Woks
Buku di tangan pembaca ini sengaja dibentuk dalam pdf agar dapat tersebar luas. Sosok Mbah Hasyim memang perlu dikenal oleh khalayak karena betapa besar pelajaran hidup yang dicontohkan beliau. Seperti dalam pengantarnya, KH. Sholahuddin Wahid (Gus Sholah) menyebutkan bahwa di akhir abad XIX pesantren Tebuireng lebih terkenal dari Jombang sebagai nama kabupaten. Tidak hanya itu keberadaan Tebuireng yang telah melahirkan banyak ulama kiai juga berperan besar dalam misi perjuangan. Tidak salah jika era Dai Nippon mencatat ada sekitar 25.000 kiai yang tersebar seantero pulau Jawa dan rerata pernah nyatri di Tebuireng.
Kiprah Mbah Hasyim tentu dikenal luas tidak hanya di dalam negeri tapi juga ke luar negeri. Tak ayal jika banyak kalangan santri menggelari beliau Hadratus Syeikh atau tuan guru/maha guru. Tidak hanya Mbah Hasyim, tentu santri-santrinya pun banyak berkontribusi besar bagi perkembangan dakwah agama dan eksistensi negara. Maka dari itu Gus Sholah (alm) menginginkan jika santri-santri sepuh seperti Mbah Muchith bisa diwawancarai syukur-syukur didokumentasikan berupa buku.
Membaca buku ini kita akan diajak menyelami Mbah Hasyim secara dekat. Lewat Mbah Muchith, sosok Hadratus Syeikh terlihat sangat sederhana dan mengayomi serta toleransinya yang luas. Toleransi dan saling menghormati Mbah Hasyim tentu kita tahu waktu beliau berbeda pendapat dengan KH. Faqih Maskumambang perihal kenthong dan bedhuk. Atau ketika beliau membolehkan keilmuan umum lewat Madrasah Nidzomiyah yang digagas oleh putranya KH. Abdul Wahid Hasyim serta penerimaan santri putri pertama ketika Nyai Khoiriyah Hasyim pulang dari Mekah sepeninggal Kiai Muhaimin.

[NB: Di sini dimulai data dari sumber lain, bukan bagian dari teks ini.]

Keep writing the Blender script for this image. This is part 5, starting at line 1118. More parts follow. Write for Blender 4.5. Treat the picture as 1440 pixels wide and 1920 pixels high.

Dalam hal keilmuan Mbah Hasyim seperti mata air yang dicari oleh setiap penimba. Kealiman beliau terutama pada kitab shohih Bukhari dan Muslim memancar bak cahaya menerangi penjuru negeri. Hal itulah yang mengingatkan kita pada sosok KH. Affandi salah satu santri sepuh yang menunjukkan bahwa banyak ilustrasi foto Mbah Hasyim baik digambar, buku, kalender, stiker dll tidak sesuai dengan faktanya. Selain itu kesaksian KH. Rusmani dari Wonogiri membuat beliau tersentuh haru karena Mbah Hasyim sekedar menjelaskan rukun Islam sudah membuat orang menangis. Karena pemaknaan beliau sangat dalam serta ikhlas membuat menembus ke setiap hati santrinya.
Menurut Mbah Muchith seperti dalam wawancara bahwa Mbah Hasyim itu sosok yang sangat hati-hati. Dalam hal ilmu beliau sangat memperhatikan sanad dari siapa ilmu diperoleh dan sebagainya. Soal produktivitas karya tentu jangan ditanya. Sebagaimana sudah diketahui bahwa Mbah Hasyim banyak menulis kitab yang tentunya kita berhutang jasa pada Gus Ishomuddin Hadziq sang pengumpul sekaligus penyusun karya-karya beliau. Bahkan Mbah Muchith sendiri memiliki satu karya Mbah Hasyim mengenai kitab pernikahan yang tidak banyak diketahui orang.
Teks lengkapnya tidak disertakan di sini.